Deutschlandpremiere "Works and days“ von FC Bergman
Kultursenator Carsten Brosda verband in seiner gewohnt klugen und unterhaltsamen Rede Donald Trump und Gotthold Ephraim Lessing, der wie andere Denker der Aufklärung überzeugt davon gewesen sei, dass "öffentlicher Vernunft-Gebrauch" eine "Gesellschafts-verbessernde Aktivität" sein könne. Brosda zitierte aus "Emilia Galotti": "Wer über gewisse Dinge seinen Verstand nicht verlieret, der hat keinen zu verlieren."
Wie wollen wir leben, wie können wir uns wieder in Einklang mit der Natur bringen? Darauf schaute auch das belgische Kollektiv FC Bergman in seiner bildgewaltigen Performance "Works and days“. Archaisches Leben, der Kreislauf von Leben und Tod, die Frage nach Ursprung und Fortschritt stehen im Zentrum dieses mitreißenden Abends, der am Wochenende bei dem Festival Deutschlandpremiere hatte.

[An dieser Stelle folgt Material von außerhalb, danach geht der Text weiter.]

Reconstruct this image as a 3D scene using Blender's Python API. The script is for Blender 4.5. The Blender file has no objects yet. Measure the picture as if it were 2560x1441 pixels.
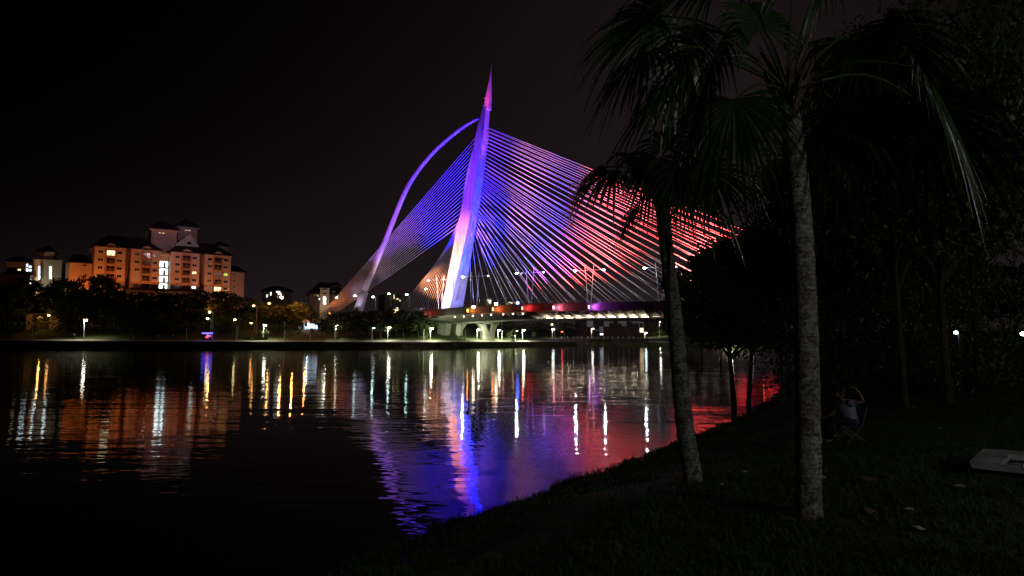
import bpy, math, random
from mathutils import Vector, Matrix
R = math.radians
scene = bpy.context.scene
COL = scene.collection
random.seed(7)

# ------------------------------------------------------------------ camera
F = 1740.0; CX = 1280.0; CY = 720.5; HZ = 844.0; H = 3.5
TH = math.atan((HZ - CY) / F)
CAM = Vector((0, 0, H))
cd = bpy.data.cameras.new('camera'); cam = bpy.data.objects.new('camera', cd); COL.objects.link(cam)
cam.location = CAM; cam.rotation_euler = (R(90) + TH, 0, 0)
cd.sensor_width = 36; cd.lens = 36 * F / 2560; cd.clip_end = 9000; cd.clip_start = 0.05
scene.camera = cam

def ray(px, py):
    u = (px - CX) / F; v = (CY - py) / F
    return Vector((u, math.cos(TH) - v * math.sin(TH), math.sin(TH) + v * math.cos(TH)))
def P(px, py, Y):
    d = ray(px, py); return CAM + d * (Y / d.y)
def plane_hit(px, py, p0, n):
    d = ray(px, py); return CAM + d * ((p0 - CAM).dot(n) / d.dot(n))
def lerp(a, b, t): return a + (b - a) * t
def interp(tab, x):
    if x <= tab[0][0]: return tab[0][1]
    for (a, va), (b, vb) in zip(tab, tab[1:]):
        if x <= b: return lerp(va, vb, (x - a) / (b - a))
    return tab[-1][1]
def sstep(a, b, x):
    t = max(0, min(1, (x - a) / (b - a))); return t * t * (3 - 2 * t)

# ------------------------------------------------------------------ objects
def tag(o, label=None, cat=None, group=None, kind=None):
    if label: o['label'] = label
    if cat: o['category'] = cat
    if group: o['group'] = group
    if kind: o['kind'] = kind
    return o
def wl(o):
    v = Vector((0, 0, 0))
    while o is not None:
        v += o.location; o = o.parent
    return v
def thing(name, label, cat, loc=(0, 0, 0), group=None, rz=0):
    o = bpy.data.objects.new(name, None); COL.objects.link(o)
    o.location = loc; o.rotation_euler.z = rz; o.empty_display_size = 0.3
    return tag(o, label, cat, group)
def copy_tree(o, parent=None):
    c = o.copy(); COL.objects.link(c)
    if parent is not None: c.parent = parent
    for ch in list(KIDS.get(o.name, [])):
        k = copy_tree(ch, c); KIDS.setdefault(c.name, []).append(k)
    return c
KIDS = {}

class MB:
    def __init__(s): s.v = []; s.f = []; s.m = []; s.mi = 0
    def add(s, vs, fs):
        b = len(s.v); s.v += [tuple(v) for v in vs]
        for f in fs: s.f.append(tuple(b + i for i in f)); s.m.append(s.mi)
        return s
    def quad(s, a, b, c, d): return s.add([a, b, c, d], [(0, 1, 2, 3)])
    def hexa(s, c8):
        return s.add(c8, [(3, 2, 1, 0), (4, 5, 6, 7), (0, 1, 5, 4), (1, 2, 6, 5), (2, 3, 7, 6), (3, 0, 4, 7)])
    def box(s, c, sx, sy, sz, rz=0):
        c = Vector(c); M = Matrix.Rotation(rz, 3, 'Z')
        pts = [c + M @ Vector((x * sx / 2, y * sy / 2, z * sz / 2)) for z in (-1, 1) for x, y in ((-1, -1), (1, -1), (1, 1), (-1, 1))]
        return s.hexa(pts)
    def bar(s, a, b, w, h=None, up=Vector((0, 0, 1))):
        a = Vector(a); b = Vector(b); h = h or w; t = (b - a).normalized()
        if abs(t.dot(up)) > .98: up = Vector((0, 1, 0))
        x = t.cross(up).normalized(); y = x.cross(t)
        o = [-x * w / 2 - y * h / 2, x * w / 2 - y * h / 2, x * w / 2 + y * h / 2, -x * w / 2 + y * h / 2]
        return s.hexa([a + q for q in o] + [b + q for q in o])
    def tube(s, pts, rad, n=8, cap=True):
        pts = [Vector(p) for p in pts]
        if not hasattr(rad, '__len__'): rad = [rad] * len(pts)
        rings = []; base = len(s.v); up = Vector((0, 0, 1)); prev = None
        for i, p in enumerate(pts):
            t = (pts[min(i + 1, len(pts) - 1)] - pts[max(i - 1, 0)]).normalized()
            if prev is None:
                a = Vector((1, 0, 0)) if abs(t.x) < .9 else Vector((0, 1, 0))
                x = (a - t * a.dot(t)).normalized()
            else: x = (prev - t * prev.dot(t)).normalized()
            prev = x; y = t.cross(x)
            for k in range(n):
                an = 2 * math.pi * k / n
                s.v.append(tuple(p + (x * math.cos(an) + y * math.sin(an)) * rad[i]))
        for i in range(len(pts) - 1):
            for k in range(n):
                a = base + i * n + k; b = base + i * n + (k + 1) % n
                s.f.append((a, b, b + n, a + n)); s.m.append(s.mi)
        if cap:
            s.f.append(tuple(base + k for k in reversed(range(n)))); s.m.append(s.mi)
            e = base + (len(pts) - 1) * n
            s.f.append(tuple(e + k for k in range(n))); s.m.append(s.mi)
        return s
    def ball(s, c, rx, ry=None, rz=None, n=10, m=6):
        ry = ry or rx; rz = rz or rx; c = Vector(c); base = len(s.v)
        for i in range(m + 1):
            ph = math.pi * i / m
            for k in range(n):
                an = 2 * math.pi * k / n
                s.v.append((c.x + rx * math.sin(ph) * math.cos(an), c.y + ry * math.sin(ph) * math.sin(an), c.z - rz * math.cos(ph)))
        for i in range(m):
            for k in range(n):
                a = base + i * n + k; b = base + i * n + (k + 1) % n
                s.f.append((a, b, b + n, a + n)); s.m.append(s.mi)
        return s
    def prism(s, base, top):
        n = len(base); b = len(s.v); s.v += [tuple(p) for p in base] + [tuple(p) for p in top]
        s.f.append(tuple(b + i for i in reversed(range(n)))); s.m.append(s.mi)
        s.f.append(tuple(b + n + i for i in range(n))); s.m.append(s.mi)
        for i in range(n):
            j = (i + 1) % n; s.f.append((b + i, b + j, b + n + j, b + n + i)); s.m.append(s.mi)
        return s
    def build(s, name, mats, parent=None, smooth=False, loc=None):
        me = bpy.data.meshes.new(name)
        off = wl(parent) if parent is not None else Vector(loc or (0, 0, 0))
        me.from_pydata([(x - off.x, y - off.y, z - off.z) for x, y, z in s.v], [], s.f)
        if not isinstance(mats, (list, tuple)): mats = [mats]
        for m in mats: me.materials.append(m)
        if len(mats) > 1: me.polygons.foreach_set('material_index', s.m)
        if smooth: me.polygons.foreach_set('use_smooth', [True] * len(me.polygons))
        me.update()
        o = bpy.data.objects.new(name, me); COL.objects.link(o)
        if parent is not None:
            o.parent = parent; KIDS.setdefault(parent.name, []).append(o)
        elif loc is not None: o.location = loc
        return o

# ------------------------------------------------------------------ materials
def mat(name, col, rough=.7, var=.25, scale=3.0, bump=0.0, bscale=None, spec=.4, col2=None, metal=0, trans=0, stretch=None, thr=None):
    m = bpy.data.materials.new(name); m.use_nodes = True; nt = m.node_tree; N = nt.nodes; L = nt.links
    b = N['Principled BSDF']; b.inputs['Roughness'].default_value = rough
    b.inputs['Specular IOR Level'].default_value = spec; b.inputs['Metallic'].default_value = metal
    tc = N.new('ShaderNodeTexCoord'); src = tc.outputs['Object']
    if stretch:
        mp = N.new('ShaderNodeMapping'); mp.inputs['Scale'].default_value = stretch; L.new(src, mp.inputs['Vector']); src = mp.outputs['Vector']
    nz = N.new('ShaderNodeTexNoise'); nz.inputs['Scale'].default_value = scale; nz.inputs['Detail'].default_value = 5; nz.inputs['Roughness'].default_value = .62
    L.new(src, nz.inputs['Vector'])
    rp = N.new('ShaderNodeValToRGB'); lo, hi = thr or (.32, .68)
    rp.color_ramp.elements[0].position = lo; rp.color_ramp.elements[1].position = hi
    c2 = col2 or tuple(min(1, c * (1 + var)) for c in col); c1 = col if col2 else tuple(c * (1 - var) for c in col)
    rp.color_ramp.elements[0].color = (*c1, 1); rp.color_ramp.elements[1].color = (*c2, 1)
    L.new(nz.outputs['Fac'], rp.inputs['Fac']); L.new(rp.outputs['Color'], b.inputs['Base Color'])
    if bump:
        n2 = N.new('ShaderNodeTexNoise'); n2.inputs['Scale'].default_value = bscale or scale * 4; n2.inputs['Detail'].default_value = 4
        L.new(src, n2.inputs['Vector'])
        bp = N.new('ShaderNodeBump'); bp.inputs['Strength'].default_value = .8; bp.inputs['Distance'].default_value = bump
        L.new(n2.outputs['Fac'], bp.inputs['Height']); L.new(bp.outputs['Normal'], b.inputs['Normal'])
    return m
def emit(name, col, s, var=0.0, scale=1.0):
    m = bpy.data.materials.new(name); m.use_nodes = True; nt = m.node_tree; N = nt.nodes
    b = N['Principled BSDF']; b.inputs['Base Color'].default_value = (.3, .3, .3, 1)
    b.inputs['Emission Color'].default_value = (*col, 1); b.inputs['Emission Strength'].default_value = s
    if var:
        tc = N.new('ShaderNodeTexCoord'); nz = N.new('ShaderNodeTexNoise'); nz.inputs['Scale'].default_value = scale
        mr = N.new('ShaderNodeMapRange'); mr.inputs['From Min'].default_value = .3; mr.inputs['From Max'].default_value = .7
        mr.inputs['To Min'].default_value = s * (1 - var); mr.inputs['To Max'].default_value = s * (1 + var)
        nt.links.new(tc.outputs['Object'], nz.inputs['Vector']); nt.links.new(nz.outputs['Fac'], mr.inputs['Value'])
        nt.links.new(mr.outputs['Result'], b.inputs['Emission Strength'])
    return m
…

Worte fallen keine, FC Bergman setzt ganz auf Körper, Bild und Musik. "Ich mag Theater, wo nicht gesprochen wird sehr gerne", sagt ein Besucher nach der Vorstellung, "und es waren sehr starke Bilder und starke Stimmung - das fand ich richtig gut." Am Ende des Eröffnungsprogramms schwärmte das Publikum in Gruppen aus, um verschiedene Umwelt- und Kulturprojekte und -Initiativen kennenzulernen. Ein gelungener Festivalauftakt.